Par FabriceD le jeudi 22 novembre 2012, 22:25 - Grosse colère
Je n’ai jamais volé, tué ou travaillé sérieusement un dimanche ; je n’ai commis ni adultère, ni idolâtrie, ni faux témoignage ; je n’ai de cesse que d’honorer mon père et ma mère, en cueillant les fruits des chances qu’ils m’ont données, en aimant comme ils m’aiment. Il m’arrive, certes, parfois, d’évoquer en vain le nom de Dieu, mais, nom de Dieu ! à qui cela n’arrive-t-il plus de nos jours ? Quant à honorer d’autres dieux que Dieu, qu’Il m’en préserve : pour être sûr de ne pas me tromper de dieu, je n’en honore aucun, ce qui est fort malin, quoi que je n’honore pas non plus le Malin. Je n’ai jamais, pour finir, convoité la femme de mon voisin — serait-ce le problème ?
Je n’ai jamais détourné d’argent, je n’ai jamais trafiqué d’influence, je n’ai jamais été corrompu ni n’ai jamais corrompu, je n’ai jamais été condamné, je n’ai jamais été soupçonné, je n’ai exercé aucun emploi fictif, ni n’en ai accordé, je n’ai jamais voté pour mon intérêt particulier contre l’intérêt général, tel que je le concevais. J’ai, cependant, je le confesse, trafiqué au moins une fois une élection : c’était au collège, je briguais la délégation de classe, et je n’ai pas voté pour moi, mais pour Antoine, qui n’était peut-être même pas candidat, mais que j’aimais bien, depuis le CP, pour ses cheveux blonds notamment, qui étaient beaux et blonds, certes, mais n’étaient pas un bon motif de vote, et pourtant — serait-ce le problème ?

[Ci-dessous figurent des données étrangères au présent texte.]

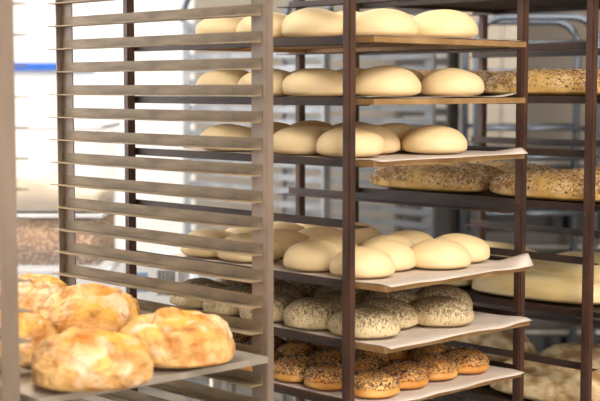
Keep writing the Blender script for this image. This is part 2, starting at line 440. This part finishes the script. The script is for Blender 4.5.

Je n’ai jamais dégradé le mobilier urbain, je n’ai jamais tagué un mur, je n’ai jamais rayé une vitre de bus, je n’ai jamais fumé. J’ai déjà vomi dans la rue mais, Camille en témoignera, j’ai couru vers une poubelle où j’ai œuvré, consciencieusement. J’ai, certes, déjà uriné : contre un mur, au pied d’un arbre, dans un terrain vague, en forêt, dans des toilettes publiques, contre des toilettes publiques mais elles étaient hors service et constituaient l’ultime frontière qui séparait mon pantalon d’une humidité menaçante. C’est là l’usage le plus exubérant que j’aie fait de l’espace public, hors ce rêve où un pompier me retrouvait au milieu des dunes pour me sauver d’une tempête de sable — serait-ce le problème ?
Je n’ai jamais été un rebelle, ni un contestataire. Je ne me suis extrait d’une petite classe moyenne timide et discrète que vers une petite bourgeoisie timorée et tiède. Jamais la République, la Nation, la France n’ont tremblé sur leurs bases à cause de moi, ni la société, ni l’Europe, ni le monde. Quelles bases fragiles il leur faudrait ! Et quand bien même ?
J’aime Romain et je ne comprends pas en quoi cet amour, ou sa reconnaissance, ou celle du couple qu’il a permis, serais-je même un trublion, le couteau entre les dents, la banderole au poing, je ne comprends pas en quoi cet amour menacerait la société.